D.C. Council member Vincent Orange (D-At Large) officially resigned from office on Aug. 15 to take a job leading the D.C. Chamber of Commerce.

District Council member Vincent B. Orange (D-At Large) resigned Monday to lead the D.C. Chamber of Commerce, buckling under pressure to leave office rather than simultaneously lead the business lobby and the committee, which regulates businesses.

He touted a career of “service above self” at a morning news conference at the John A. Wilson Building, where he made official an early end to a 12-year political career to take a private-sector job.

Orange has been a longtime fixture in District politics, representing Ward 5 from 1999 to 2007, holding an at-large seat since 2011 and making two unsuccessful bids for mayor. He lost reelection in the Democratic primary in June to political newcomer Robert White, a former aide to D.C. Del. Eleanor Holmes Norton (D) and Attorney General Karl A. Racine.

White is favored to be appointed by local Democratic Party officials to fill Orange’s vacancy and win a full term in the November general election. It is unclear whether the Board of Elections will call a special election to finish Orange’s term.

No other council members appeared at Orange’s public farewell. Many had blasted him for what they called an obvious conflict of interest: leading a group tasked with pushing business interests while still in office.
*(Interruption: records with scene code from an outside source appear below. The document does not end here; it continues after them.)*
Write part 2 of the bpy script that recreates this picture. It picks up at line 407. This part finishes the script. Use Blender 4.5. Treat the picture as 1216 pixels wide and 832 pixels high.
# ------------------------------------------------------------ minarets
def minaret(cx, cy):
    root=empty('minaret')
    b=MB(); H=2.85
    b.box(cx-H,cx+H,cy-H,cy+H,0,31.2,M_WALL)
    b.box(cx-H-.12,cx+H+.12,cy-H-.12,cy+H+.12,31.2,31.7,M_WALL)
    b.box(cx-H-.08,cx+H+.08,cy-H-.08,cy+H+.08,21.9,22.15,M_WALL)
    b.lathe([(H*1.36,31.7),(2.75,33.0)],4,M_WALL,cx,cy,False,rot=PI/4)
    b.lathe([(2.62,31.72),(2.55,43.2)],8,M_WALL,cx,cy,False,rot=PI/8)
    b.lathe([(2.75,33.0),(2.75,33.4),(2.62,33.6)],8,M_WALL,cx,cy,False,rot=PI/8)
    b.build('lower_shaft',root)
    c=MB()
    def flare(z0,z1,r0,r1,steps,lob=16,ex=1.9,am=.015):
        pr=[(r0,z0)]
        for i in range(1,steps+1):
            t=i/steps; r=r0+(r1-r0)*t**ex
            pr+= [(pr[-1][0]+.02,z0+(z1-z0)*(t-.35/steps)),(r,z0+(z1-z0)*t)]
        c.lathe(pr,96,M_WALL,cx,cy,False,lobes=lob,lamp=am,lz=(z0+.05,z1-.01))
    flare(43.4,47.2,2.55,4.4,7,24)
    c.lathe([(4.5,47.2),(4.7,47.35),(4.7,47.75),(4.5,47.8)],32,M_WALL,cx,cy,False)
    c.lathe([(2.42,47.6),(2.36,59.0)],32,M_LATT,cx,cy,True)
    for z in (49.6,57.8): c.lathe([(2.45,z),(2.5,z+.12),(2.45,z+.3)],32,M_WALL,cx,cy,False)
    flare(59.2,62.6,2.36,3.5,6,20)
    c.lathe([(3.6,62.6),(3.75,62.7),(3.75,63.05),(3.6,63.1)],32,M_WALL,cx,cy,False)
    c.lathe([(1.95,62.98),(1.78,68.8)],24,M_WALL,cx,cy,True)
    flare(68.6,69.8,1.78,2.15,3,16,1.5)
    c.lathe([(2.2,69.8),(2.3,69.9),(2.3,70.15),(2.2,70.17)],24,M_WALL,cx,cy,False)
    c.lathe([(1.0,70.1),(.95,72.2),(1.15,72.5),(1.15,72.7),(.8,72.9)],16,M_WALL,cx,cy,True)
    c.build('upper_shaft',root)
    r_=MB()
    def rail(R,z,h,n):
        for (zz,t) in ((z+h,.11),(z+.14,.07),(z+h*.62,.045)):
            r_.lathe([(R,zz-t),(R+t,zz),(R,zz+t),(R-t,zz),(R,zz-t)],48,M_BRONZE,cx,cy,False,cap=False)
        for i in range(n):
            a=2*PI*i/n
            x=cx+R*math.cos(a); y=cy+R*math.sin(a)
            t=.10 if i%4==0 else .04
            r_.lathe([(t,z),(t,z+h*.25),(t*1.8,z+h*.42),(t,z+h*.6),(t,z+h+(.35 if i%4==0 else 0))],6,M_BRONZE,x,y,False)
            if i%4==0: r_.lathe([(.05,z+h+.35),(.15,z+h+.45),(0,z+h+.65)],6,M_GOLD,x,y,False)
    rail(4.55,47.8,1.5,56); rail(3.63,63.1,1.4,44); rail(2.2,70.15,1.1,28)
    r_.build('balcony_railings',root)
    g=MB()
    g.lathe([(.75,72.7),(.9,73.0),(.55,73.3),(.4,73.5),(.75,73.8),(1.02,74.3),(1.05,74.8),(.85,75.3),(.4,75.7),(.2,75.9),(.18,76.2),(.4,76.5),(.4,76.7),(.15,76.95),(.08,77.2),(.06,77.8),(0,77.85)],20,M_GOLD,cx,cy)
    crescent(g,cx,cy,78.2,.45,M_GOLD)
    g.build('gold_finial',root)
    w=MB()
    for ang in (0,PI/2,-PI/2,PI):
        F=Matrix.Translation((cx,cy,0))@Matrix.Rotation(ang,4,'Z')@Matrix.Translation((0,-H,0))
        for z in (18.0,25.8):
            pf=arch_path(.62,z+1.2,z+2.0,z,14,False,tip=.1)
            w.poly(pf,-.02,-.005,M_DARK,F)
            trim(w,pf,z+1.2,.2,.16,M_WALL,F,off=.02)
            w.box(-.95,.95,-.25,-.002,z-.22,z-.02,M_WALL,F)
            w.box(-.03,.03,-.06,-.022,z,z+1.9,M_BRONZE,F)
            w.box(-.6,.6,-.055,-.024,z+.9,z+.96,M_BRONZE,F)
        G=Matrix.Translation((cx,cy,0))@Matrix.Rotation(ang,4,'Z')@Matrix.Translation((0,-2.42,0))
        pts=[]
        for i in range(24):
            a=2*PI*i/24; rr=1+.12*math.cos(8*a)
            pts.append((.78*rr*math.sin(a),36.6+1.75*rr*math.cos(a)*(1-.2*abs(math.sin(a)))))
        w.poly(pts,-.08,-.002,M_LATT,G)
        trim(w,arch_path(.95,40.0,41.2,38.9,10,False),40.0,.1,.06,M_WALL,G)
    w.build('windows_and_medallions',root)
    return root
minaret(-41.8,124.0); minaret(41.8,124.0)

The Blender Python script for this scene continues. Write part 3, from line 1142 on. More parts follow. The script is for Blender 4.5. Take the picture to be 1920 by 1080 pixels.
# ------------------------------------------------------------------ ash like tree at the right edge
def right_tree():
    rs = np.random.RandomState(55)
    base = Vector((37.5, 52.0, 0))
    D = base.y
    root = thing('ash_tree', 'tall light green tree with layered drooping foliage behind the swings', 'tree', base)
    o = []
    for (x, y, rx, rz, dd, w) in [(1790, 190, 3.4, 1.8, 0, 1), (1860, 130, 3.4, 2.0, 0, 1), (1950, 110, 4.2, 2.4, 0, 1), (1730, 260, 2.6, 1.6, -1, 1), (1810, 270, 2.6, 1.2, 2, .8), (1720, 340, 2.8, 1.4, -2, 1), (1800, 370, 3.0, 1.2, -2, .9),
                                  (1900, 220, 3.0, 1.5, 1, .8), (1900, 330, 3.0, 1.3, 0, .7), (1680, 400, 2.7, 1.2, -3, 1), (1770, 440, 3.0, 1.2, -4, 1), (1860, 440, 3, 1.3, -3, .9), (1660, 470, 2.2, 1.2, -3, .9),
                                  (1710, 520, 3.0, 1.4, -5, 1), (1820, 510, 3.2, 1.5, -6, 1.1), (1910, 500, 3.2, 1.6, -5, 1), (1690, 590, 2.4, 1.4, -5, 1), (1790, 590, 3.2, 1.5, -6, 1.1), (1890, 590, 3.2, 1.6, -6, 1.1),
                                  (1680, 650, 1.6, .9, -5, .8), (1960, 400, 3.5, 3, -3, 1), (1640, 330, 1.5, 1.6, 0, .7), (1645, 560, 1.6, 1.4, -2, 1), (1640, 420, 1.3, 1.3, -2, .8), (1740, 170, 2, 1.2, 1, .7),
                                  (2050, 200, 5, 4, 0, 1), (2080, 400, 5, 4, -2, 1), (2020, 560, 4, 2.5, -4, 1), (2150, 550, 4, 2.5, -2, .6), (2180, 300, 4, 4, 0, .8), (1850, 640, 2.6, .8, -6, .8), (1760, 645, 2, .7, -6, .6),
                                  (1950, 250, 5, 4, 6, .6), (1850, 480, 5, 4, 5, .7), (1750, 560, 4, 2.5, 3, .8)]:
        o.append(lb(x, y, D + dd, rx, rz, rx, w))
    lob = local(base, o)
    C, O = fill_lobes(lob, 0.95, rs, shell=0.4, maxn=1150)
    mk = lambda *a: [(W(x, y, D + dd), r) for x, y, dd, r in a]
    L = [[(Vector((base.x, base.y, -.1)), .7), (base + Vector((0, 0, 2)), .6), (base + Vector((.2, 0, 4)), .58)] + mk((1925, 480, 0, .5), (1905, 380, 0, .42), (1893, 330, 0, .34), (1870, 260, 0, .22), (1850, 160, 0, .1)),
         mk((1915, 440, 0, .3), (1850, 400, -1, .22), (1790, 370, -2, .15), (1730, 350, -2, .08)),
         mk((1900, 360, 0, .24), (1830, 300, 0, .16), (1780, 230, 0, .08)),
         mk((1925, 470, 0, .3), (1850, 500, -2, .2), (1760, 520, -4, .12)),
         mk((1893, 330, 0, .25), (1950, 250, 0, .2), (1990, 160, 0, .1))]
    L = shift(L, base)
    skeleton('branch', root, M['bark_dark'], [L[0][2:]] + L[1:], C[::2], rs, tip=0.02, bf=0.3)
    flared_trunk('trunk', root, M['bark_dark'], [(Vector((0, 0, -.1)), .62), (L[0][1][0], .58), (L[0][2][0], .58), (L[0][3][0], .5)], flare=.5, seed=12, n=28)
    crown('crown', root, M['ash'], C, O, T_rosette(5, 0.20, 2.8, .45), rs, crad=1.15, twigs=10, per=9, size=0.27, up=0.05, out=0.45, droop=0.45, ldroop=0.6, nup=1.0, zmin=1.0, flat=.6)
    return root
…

As of Monday, Orange’s name already had been removed from an office directory at the Wilson Building. The official D.C. Council Twitter account tweeted a photo of the 12 remaining lawmakers with no comment.

Ethics officials are drafting an opinion laying out restrictions for Orange on lobbying his former colleagues as president of the Chamber of Commerce. Orange has said he would focus on fundraising and attracting new chamber members rather than influencing legislation.

Orange has been one of the most colorful and boisterous members of the council during his service.

True to that form, he ended his news conference by blaring the hit song “Happy” by Pharrell Williams on his phone.

“I’m happy,” he said. “You’re happy. We should all be happy.”